• Written task: Find each line containing the string "Write". Copy it.

• Data excerpts:
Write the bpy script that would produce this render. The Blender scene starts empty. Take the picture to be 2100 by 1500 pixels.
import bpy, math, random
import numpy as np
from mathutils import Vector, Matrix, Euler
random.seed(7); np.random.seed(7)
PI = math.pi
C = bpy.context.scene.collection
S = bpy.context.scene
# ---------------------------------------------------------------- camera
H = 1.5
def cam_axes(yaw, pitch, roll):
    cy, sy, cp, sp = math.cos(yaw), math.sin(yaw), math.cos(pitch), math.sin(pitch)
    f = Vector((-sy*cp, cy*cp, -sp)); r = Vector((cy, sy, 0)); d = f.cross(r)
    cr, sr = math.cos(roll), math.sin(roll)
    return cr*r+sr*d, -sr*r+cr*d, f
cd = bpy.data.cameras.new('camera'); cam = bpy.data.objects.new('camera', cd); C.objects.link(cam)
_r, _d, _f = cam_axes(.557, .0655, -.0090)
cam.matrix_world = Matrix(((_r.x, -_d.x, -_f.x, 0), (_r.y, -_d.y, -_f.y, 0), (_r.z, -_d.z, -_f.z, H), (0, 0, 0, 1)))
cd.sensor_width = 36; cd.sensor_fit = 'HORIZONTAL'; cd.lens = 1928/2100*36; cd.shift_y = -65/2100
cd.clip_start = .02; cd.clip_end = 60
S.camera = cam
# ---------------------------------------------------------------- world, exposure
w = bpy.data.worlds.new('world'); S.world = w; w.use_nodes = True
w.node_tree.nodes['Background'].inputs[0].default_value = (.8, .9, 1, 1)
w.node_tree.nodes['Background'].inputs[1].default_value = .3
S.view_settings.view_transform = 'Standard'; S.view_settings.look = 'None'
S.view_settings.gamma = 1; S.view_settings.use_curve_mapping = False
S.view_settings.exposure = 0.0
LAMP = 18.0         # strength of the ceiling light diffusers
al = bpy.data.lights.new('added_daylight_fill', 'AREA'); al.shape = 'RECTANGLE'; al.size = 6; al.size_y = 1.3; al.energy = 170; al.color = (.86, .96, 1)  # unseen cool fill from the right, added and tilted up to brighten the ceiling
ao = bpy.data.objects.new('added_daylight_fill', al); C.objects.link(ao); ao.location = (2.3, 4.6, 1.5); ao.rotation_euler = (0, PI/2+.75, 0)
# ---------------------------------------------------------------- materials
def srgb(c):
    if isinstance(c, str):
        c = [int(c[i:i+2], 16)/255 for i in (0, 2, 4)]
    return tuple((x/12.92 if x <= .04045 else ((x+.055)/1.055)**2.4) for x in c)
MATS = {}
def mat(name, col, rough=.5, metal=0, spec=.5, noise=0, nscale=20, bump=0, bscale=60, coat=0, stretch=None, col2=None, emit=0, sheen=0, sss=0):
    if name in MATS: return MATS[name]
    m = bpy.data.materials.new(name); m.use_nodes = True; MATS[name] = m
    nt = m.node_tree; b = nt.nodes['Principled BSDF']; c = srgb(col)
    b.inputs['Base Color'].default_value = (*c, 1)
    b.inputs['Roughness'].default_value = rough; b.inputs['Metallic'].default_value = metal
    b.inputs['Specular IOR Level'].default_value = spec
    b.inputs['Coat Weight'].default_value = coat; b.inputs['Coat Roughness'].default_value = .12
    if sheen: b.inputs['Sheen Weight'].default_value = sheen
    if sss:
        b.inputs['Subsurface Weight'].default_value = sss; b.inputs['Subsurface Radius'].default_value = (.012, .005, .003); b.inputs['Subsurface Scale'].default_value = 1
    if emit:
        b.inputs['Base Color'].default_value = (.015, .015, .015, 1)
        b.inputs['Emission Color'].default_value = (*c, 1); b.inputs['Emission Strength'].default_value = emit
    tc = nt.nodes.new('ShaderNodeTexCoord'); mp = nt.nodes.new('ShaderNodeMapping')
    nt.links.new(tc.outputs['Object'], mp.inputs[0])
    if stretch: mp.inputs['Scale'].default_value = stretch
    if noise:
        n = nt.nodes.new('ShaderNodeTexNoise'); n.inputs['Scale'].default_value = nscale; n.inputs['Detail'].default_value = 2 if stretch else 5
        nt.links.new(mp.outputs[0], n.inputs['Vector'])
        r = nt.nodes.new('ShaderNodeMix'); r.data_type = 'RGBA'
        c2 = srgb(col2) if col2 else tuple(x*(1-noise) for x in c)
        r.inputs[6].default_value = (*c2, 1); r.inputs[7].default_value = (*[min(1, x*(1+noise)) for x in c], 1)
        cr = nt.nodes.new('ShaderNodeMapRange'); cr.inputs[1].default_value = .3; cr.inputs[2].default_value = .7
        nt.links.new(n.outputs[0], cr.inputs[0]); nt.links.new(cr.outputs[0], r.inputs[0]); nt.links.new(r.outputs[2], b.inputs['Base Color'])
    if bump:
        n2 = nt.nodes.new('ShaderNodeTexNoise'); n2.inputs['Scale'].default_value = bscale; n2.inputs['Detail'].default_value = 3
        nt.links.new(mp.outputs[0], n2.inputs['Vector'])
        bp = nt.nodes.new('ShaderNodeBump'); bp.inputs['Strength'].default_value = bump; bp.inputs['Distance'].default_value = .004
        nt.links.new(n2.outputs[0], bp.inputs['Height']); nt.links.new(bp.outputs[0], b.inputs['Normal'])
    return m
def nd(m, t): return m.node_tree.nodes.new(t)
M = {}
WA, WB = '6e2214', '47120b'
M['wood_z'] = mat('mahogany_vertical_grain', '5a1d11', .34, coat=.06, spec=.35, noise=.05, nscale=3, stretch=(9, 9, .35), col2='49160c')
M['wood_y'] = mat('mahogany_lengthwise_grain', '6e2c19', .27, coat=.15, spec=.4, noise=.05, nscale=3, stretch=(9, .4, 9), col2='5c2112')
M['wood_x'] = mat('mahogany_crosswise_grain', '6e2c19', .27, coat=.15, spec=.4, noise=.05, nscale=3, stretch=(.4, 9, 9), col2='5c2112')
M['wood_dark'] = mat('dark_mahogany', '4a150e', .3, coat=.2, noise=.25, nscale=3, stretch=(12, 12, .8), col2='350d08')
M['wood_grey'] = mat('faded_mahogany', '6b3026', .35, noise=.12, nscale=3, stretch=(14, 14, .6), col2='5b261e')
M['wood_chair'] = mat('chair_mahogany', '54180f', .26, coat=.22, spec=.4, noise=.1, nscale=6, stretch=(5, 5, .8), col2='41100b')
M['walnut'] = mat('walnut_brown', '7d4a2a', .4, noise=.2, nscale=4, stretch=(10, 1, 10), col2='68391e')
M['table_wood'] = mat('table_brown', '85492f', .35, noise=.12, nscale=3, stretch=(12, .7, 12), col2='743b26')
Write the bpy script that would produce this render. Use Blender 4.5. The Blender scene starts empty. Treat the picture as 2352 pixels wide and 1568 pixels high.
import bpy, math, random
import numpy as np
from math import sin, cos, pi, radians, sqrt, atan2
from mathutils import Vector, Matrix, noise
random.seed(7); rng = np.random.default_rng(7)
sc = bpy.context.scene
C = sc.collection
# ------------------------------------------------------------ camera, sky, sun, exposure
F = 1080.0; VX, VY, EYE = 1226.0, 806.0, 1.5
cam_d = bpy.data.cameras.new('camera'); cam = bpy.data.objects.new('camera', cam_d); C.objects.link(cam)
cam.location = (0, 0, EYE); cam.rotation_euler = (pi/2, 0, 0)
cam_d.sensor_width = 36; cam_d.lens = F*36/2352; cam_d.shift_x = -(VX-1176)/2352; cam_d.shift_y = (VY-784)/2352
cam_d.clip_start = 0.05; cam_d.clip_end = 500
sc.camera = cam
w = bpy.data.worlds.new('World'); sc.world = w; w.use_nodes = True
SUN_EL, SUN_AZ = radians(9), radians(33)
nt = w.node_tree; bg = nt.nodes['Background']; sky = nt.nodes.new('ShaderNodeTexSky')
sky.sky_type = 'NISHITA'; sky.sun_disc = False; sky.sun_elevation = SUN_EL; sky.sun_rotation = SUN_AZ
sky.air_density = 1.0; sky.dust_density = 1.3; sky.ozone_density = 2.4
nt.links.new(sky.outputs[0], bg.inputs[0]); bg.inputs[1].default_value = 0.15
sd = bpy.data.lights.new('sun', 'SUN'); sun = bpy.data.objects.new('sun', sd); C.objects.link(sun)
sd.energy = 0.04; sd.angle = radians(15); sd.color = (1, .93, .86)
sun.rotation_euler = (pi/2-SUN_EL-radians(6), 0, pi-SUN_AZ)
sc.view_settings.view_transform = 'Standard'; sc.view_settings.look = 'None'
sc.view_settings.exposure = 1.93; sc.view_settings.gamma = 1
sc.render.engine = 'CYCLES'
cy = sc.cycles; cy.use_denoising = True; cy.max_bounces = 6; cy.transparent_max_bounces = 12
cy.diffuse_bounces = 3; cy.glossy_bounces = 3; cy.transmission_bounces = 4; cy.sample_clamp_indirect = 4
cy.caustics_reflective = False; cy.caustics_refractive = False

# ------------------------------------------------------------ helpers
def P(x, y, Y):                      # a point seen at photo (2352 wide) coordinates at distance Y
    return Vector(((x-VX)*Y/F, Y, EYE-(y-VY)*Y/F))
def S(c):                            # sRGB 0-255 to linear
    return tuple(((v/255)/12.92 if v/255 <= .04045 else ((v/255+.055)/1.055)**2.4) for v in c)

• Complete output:
Write the bpy script that would produce this render. The Blender scene starts empty. Take the picture to be 2100 by 1500 pixels.
Write the bpy script that would produce this render. Use Blender 4.5. The Blender scene starts empty. Treat the picture as 2352 pixels wide and 1568 pixels high.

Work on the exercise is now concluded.